Customizing U-Boot via uEnv.txt
Now, with some more crafty analysis, it would be possible to construct the file uEnv.txt from scratch. However, it’s not necessary. In fact, the newer Debian releases for the BBB include a sample of the file, nfs-uEnv.txt, that can be quickly adopted for the specific development environment.
Boot the Target. Check for the marker file we created earlier to confirm we are back on the local filesystem. You should get one result!
you@target:~$ ls -l /is-local-memory.txt
Now rename the reference file for NFS boot at the filesystem root:
you@target:~$ sudo mv /nfs-uEnv.txt /uEnv.txt
Make the following edits:
##client_ip needs to be set for u-boot to try booting via nfs
client_ip=192.168.10.20
#u-boot defaults: uncomment and override where needed
server_ip=192.168.10.10
gw_ip=192.168.10.1
#netmask=255.255.255.0
#hostname=
#device=eth0
#autoconf=off
root_dir=/srv/nfs/bbb-rootfs
#nfs_options=,vers=3
#nfsrootfstype=ext4 rootwait fixrtc
tftp_dir=bbb-boot/
#Use this to troubleshoot over serial
#optargs=nfsrootdebug
##use uname_r= only if TFTP SERVER is setup for uname_r boot:
uname_r=4.19.94-ti-r42
U-Boot will recognize the file on each boot, load the environment variables, and run the command to boot off the network! Reboot the Target and check for the marker file for confirmation. You should also see the NFS mount in the file system table:
you@target:~$ mount | grep nfs
Setting a Mount for uEnv.txt Maintenance
To disable or modify the settings of the NFS boot, you need access to the uEnv.txt file on the local memory that is no longer the active root. Search for the appropriate unmounted device. Use commands similar to these:
you@target:~$ ls -l /mmc*
you@target:~$ mount | grep mmc
The unmounted device on the BBB is likely mmcblk1p1 or mmcblk0p1, but your specific Target may have something slightly different.
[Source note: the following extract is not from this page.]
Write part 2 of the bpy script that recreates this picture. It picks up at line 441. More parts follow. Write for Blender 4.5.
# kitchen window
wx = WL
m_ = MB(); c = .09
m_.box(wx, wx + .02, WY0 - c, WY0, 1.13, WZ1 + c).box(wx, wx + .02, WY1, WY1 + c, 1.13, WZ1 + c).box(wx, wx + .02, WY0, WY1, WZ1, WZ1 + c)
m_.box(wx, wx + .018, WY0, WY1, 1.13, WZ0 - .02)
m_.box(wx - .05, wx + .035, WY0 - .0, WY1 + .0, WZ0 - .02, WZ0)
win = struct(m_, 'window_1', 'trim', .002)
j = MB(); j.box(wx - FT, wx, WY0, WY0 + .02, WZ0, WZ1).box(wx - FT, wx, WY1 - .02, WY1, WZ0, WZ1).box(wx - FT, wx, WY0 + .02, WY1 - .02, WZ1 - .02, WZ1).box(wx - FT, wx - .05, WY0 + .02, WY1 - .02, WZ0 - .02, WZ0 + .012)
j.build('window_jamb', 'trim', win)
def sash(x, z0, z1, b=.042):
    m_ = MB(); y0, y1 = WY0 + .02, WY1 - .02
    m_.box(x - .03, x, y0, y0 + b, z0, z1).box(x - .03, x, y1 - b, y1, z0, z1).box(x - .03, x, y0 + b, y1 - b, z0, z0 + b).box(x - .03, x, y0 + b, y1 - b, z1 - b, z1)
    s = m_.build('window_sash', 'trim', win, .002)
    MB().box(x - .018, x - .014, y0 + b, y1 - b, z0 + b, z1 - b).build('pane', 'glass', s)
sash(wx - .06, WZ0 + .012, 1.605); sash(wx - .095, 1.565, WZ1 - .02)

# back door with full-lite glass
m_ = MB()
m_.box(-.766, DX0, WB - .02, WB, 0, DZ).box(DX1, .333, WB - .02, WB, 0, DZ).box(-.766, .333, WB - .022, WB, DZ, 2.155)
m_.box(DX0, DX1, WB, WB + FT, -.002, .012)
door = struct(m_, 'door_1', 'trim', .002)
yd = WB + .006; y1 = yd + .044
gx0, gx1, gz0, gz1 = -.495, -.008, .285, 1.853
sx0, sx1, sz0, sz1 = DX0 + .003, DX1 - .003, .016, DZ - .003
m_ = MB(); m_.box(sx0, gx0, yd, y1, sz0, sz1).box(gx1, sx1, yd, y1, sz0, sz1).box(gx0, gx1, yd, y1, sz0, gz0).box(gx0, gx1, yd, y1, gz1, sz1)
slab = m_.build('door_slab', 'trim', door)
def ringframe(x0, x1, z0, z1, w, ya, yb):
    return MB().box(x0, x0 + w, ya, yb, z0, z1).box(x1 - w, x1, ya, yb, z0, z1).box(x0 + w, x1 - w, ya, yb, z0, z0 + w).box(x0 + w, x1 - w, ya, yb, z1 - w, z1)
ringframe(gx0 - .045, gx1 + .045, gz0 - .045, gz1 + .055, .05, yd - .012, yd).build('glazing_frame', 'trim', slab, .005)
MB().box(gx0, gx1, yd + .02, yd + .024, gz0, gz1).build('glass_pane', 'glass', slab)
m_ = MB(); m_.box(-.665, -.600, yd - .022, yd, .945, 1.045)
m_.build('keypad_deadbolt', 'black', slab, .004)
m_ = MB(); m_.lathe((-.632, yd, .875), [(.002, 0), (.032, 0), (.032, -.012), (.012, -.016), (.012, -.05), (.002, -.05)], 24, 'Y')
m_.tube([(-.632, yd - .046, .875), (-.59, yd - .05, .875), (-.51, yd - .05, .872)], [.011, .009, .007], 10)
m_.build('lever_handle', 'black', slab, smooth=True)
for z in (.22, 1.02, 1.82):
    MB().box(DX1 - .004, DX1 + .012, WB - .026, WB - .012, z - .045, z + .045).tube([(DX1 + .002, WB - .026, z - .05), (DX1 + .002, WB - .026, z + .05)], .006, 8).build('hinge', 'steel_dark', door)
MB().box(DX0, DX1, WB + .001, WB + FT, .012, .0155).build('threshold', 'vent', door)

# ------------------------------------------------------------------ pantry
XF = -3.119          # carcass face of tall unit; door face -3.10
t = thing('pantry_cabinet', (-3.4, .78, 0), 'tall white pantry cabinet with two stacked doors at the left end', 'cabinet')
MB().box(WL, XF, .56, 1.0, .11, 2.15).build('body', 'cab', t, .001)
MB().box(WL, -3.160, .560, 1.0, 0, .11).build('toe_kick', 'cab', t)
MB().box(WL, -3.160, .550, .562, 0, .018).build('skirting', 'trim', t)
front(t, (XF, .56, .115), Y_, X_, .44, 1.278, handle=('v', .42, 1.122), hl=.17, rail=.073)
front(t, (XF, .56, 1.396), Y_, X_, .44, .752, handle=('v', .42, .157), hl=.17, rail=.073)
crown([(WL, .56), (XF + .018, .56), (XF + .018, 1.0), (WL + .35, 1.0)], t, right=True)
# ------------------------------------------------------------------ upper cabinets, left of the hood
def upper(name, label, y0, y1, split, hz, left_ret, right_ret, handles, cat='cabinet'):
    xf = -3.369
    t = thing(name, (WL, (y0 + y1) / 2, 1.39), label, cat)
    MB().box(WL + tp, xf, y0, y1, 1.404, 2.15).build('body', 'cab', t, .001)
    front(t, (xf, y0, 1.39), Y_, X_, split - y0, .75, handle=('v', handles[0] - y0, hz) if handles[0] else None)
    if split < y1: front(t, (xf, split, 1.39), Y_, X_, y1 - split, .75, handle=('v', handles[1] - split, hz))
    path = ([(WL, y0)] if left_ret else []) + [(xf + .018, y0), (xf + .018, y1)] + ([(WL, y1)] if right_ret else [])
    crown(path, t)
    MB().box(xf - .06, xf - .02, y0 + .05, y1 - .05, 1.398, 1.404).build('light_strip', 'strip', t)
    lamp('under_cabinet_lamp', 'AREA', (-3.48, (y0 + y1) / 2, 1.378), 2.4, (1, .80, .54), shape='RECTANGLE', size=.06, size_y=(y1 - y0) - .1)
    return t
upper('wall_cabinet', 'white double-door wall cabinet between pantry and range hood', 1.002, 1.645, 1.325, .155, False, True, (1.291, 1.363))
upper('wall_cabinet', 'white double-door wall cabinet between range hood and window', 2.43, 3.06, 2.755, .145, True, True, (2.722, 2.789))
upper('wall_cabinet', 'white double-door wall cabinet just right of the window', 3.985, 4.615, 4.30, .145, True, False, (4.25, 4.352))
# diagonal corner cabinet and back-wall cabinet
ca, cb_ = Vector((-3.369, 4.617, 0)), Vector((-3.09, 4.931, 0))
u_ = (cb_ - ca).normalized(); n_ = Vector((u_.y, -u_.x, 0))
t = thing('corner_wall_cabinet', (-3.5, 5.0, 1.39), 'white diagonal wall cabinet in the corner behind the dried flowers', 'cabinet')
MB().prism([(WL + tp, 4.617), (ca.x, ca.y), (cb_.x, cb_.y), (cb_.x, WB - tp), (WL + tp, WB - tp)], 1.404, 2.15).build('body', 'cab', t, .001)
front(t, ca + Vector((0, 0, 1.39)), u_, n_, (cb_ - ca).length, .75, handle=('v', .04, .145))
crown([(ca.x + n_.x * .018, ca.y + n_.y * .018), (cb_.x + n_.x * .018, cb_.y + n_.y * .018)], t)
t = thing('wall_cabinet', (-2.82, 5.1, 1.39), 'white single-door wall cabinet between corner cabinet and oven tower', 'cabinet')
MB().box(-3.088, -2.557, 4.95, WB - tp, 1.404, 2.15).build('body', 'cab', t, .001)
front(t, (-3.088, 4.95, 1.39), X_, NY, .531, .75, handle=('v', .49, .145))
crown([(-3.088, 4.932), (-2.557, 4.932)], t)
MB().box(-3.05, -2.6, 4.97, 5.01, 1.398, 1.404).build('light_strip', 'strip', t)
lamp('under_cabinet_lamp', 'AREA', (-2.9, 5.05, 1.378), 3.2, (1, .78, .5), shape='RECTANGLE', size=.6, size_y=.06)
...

I like to create a script in the home folder to save time on future maintenance.
you@target:~$ echo "mkdir ~/local-memory-p1" > maint-mount.sh
you@target:~$ echo "sudo mount /dev/mmcblk0p1 ~/local-memory-p1" >> maint-mount.sh
you@target:~$ chmod 700 maint-mount.sh
To change the NFS boot settings, I modify ~/local-memory-p1/uEnv.txt and reboot. To disable NFS boot, I move ~/local-memory-p1/uEnv.txt to ~/local-memory-p1/nfs-uEnv.txt and reboot.
Summary
Using a development board, like the BBB, as a Target system is a great way to develop integrations between hardware and software. Your efficiency will improve, significantly so on larger projects, by leveraging the Target’s network booting feature. This blends the computational and disk access power of a server with the hardware reference platform of the Target.